For a break from exploring and a well-deserved relaxing drink or meal, you will find plenty of bars and restaurants of all descriptions. Of particular note is Tentazione Restaurant which is literally built into the walls of Dalt Vila. For a more budget-friendly way to enjoy your day, there are plenty of shaded picnic areas, and public WCs.



Our time was limited in Dalt Vila and this, in no way, purports to be a detailed guide, more an insight into the great variety of things to enjoy. We haven't even touched on Nuestra Señora de las Nievas cathedral right at the top of the fortification, nor the sixteenth century Santo Domingo Church. And what about the other museums, such as the Archaeological Museum of Ibiza in Cathedral Square? Or the Convento de San Cristobal, a nun's convent which is open to the public? We could go on, but you get the picture. There is lots to see and do here, and enough variety to please everyone.

However, it is very easy to lose track of time in Dalt Vila, and we were astounded to discover (courtesy of Cat's pedometer) that in two and a half hours, we had walked over eight kilometres. So, our main advice is make sure you wear comfortable shoes or trainers; flip-flops and crocs can be treacherous on the slippery cobbles.

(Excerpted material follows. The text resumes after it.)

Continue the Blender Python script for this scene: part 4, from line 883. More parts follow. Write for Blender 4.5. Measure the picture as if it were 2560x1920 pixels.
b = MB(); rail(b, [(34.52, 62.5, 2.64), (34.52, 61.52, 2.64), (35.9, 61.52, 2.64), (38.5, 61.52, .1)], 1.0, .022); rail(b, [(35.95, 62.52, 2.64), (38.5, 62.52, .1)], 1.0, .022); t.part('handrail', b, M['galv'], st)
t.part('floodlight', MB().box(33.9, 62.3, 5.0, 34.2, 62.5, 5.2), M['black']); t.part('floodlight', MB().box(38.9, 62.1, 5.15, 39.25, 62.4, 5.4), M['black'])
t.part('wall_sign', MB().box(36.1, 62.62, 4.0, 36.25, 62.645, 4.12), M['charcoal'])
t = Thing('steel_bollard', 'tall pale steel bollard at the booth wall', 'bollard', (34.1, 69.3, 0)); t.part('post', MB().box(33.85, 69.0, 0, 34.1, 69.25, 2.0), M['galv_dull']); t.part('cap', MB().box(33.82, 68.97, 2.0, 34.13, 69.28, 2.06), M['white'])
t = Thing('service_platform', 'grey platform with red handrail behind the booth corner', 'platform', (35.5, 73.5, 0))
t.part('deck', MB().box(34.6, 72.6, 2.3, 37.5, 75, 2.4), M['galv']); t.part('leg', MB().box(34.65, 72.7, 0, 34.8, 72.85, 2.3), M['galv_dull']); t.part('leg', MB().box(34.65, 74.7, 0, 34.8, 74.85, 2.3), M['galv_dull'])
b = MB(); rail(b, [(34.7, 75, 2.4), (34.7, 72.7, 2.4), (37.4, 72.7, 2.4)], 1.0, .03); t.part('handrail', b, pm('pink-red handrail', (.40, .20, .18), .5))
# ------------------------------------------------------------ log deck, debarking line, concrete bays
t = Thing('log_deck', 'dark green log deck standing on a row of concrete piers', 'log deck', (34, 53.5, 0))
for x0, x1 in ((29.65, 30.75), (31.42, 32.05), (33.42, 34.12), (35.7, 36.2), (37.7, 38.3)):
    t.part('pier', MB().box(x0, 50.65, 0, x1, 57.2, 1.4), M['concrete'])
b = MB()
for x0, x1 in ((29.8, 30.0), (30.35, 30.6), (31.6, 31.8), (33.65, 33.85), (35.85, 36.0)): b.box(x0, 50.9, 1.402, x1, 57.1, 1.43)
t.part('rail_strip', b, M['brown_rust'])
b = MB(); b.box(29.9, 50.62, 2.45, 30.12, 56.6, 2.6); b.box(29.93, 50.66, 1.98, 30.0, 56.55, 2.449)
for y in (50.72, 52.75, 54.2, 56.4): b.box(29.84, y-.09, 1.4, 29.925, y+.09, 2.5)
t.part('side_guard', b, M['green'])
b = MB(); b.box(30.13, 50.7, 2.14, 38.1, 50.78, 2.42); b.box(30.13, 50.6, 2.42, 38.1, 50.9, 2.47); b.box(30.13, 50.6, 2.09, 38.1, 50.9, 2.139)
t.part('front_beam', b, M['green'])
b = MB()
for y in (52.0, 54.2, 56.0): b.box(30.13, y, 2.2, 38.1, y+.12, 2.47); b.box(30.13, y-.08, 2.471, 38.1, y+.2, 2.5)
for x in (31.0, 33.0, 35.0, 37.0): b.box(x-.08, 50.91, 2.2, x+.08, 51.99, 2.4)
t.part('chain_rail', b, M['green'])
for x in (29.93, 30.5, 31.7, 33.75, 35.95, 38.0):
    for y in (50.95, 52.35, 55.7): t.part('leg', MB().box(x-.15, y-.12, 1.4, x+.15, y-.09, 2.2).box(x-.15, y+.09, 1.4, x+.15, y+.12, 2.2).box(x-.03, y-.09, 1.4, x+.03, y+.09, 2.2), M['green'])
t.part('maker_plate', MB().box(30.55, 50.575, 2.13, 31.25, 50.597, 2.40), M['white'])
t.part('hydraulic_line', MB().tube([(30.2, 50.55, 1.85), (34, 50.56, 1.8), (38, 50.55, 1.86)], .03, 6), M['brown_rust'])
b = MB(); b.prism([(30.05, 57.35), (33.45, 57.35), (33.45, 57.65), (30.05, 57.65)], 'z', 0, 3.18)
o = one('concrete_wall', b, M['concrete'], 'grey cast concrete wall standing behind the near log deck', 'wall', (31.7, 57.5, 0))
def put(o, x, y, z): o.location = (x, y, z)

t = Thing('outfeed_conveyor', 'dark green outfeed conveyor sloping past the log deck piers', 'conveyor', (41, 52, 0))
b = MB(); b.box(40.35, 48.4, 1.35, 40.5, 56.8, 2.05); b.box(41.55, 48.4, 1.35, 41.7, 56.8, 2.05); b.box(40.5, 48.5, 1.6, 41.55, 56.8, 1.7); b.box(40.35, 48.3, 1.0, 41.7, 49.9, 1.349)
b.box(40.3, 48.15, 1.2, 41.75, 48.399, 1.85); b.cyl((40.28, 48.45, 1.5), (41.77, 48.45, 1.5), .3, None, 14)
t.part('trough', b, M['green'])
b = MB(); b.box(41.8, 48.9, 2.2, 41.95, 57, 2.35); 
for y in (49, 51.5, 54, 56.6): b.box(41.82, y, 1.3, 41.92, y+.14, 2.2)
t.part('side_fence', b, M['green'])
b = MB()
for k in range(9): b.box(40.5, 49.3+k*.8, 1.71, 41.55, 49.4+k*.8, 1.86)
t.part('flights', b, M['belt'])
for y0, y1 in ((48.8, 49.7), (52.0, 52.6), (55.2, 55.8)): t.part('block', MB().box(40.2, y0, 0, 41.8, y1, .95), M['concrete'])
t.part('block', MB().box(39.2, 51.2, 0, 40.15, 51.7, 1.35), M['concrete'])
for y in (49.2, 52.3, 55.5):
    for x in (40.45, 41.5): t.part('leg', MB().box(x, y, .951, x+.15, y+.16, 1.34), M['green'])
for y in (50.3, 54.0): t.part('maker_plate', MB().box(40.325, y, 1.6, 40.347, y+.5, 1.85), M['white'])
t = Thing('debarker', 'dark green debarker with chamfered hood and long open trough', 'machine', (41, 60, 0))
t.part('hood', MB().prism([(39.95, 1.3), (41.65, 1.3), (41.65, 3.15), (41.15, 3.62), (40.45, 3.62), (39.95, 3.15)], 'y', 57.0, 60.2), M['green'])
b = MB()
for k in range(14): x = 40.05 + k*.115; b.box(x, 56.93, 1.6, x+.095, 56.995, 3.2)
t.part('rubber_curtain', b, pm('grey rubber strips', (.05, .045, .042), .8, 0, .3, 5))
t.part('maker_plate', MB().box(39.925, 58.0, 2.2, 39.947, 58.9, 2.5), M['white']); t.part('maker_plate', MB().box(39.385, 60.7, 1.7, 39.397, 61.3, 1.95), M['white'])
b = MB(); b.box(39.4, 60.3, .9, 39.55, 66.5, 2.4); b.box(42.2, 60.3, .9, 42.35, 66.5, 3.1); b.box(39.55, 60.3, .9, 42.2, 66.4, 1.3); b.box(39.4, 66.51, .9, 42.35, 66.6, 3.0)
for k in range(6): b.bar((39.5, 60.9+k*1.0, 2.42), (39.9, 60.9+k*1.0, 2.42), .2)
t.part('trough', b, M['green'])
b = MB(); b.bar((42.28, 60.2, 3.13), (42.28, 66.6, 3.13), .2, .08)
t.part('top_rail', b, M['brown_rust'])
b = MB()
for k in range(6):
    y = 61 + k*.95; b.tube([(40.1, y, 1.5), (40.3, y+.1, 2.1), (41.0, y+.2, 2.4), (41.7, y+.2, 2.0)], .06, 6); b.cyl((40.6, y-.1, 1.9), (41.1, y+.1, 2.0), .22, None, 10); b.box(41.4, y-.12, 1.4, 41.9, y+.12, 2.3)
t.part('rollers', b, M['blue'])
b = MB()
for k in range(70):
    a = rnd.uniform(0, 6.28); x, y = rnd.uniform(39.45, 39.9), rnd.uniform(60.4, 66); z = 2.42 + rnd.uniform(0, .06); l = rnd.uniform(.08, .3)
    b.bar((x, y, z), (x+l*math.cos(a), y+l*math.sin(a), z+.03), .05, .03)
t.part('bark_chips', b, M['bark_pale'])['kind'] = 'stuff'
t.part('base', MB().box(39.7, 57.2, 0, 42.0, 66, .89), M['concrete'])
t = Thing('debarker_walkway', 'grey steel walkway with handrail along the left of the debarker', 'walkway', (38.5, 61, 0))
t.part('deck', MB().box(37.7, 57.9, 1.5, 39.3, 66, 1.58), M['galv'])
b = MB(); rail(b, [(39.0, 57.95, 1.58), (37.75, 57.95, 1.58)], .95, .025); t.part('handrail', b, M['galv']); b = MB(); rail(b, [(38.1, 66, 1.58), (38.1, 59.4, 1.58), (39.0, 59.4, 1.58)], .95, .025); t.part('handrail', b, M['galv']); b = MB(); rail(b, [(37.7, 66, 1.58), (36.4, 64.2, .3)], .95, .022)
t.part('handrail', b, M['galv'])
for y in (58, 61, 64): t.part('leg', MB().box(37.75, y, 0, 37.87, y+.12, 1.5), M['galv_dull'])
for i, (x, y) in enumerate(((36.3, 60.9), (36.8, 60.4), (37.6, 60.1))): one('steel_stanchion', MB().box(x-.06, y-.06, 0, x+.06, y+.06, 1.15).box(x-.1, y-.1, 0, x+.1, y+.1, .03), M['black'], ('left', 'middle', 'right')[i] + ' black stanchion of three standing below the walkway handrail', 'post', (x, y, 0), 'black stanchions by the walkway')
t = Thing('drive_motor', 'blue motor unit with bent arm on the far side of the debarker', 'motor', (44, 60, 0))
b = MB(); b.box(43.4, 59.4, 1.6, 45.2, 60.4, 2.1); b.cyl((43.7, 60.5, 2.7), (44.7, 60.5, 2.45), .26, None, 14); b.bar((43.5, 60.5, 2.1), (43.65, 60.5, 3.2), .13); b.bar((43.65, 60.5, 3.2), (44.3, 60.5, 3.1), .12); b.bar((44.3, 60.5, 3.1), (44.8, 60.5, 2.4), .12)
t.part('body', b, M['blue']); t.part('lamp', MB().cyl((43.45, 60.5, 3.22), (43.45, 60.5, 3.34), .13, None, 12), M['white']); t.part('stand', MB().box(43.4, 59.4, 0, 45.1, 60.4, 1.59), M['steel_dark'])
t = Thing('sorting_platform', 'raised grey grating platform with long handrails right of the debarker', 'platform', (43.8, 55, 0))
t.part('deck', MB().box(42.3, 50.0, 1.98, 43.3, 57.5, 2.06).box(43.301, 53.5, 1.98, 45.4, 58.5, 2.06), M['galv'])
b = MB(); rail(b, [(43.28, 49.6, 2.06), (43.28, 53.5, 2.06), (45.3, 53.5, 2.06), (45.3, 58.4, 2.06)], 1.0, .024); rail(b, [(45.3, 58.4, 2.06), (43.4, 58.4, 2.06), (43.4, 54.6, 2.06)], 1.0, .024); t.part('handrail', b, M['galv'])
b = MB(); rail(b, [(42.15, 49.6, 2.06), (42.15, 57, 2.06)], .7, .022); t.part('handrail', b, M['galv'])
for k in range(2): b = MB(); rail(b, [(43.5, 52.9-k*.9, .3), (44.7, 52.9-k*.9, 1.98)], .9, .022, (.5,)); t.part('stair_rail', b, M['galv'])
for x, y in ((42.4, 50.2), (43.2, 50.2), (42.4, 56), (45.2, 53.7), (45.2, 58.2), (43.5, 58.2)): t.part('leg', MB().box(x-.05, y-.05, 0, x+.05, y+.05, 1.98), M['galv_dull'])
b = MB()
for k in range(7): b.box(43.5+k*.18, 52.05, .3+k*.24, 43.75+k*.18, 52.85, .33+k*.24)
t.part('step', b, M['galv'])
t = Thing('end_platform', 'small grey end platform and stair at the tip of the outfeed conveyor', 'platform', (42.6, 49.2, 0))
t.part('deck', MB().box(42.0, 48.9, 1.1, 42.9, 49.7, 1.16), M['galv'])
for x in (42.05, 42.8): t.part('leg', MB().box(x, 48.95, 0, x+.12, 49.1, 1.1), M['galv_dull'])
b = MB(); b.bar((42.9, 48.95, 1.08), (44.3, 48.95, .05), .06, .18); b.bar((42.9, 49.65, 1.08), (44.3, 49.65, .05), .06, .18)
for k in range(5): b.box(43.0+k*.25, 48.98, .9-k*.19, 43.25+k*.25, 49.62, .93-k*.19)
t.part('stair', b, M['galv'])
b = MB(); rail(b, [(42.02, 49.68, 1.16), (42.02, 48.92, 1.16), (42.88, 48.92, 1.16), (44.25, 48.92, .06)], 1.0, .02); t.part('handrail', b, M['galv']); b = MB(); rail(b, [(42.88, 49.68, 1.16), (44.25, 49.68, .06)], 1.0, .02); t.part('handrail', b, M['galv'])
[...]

Oh...and don't forget your camera!

Quick Facts

What? Dalt Vila

Where? The grand fortress that sits above Ibiza Town

Why? An amazing day out, completely free of charge, with stunning views, great museums and complete immersion in history

When? Year round but we especially recommend the Medieval Festival and the IMS Grand Finale

Disabled facilities? Regrettably the 2,500 year old UNESCO venue does not easily accommodate disabled access. Most of the routes are cobbled.

Average Spend per head? Free

Top Tips? See ‘When' above – if you're on the island try not to miss these two events!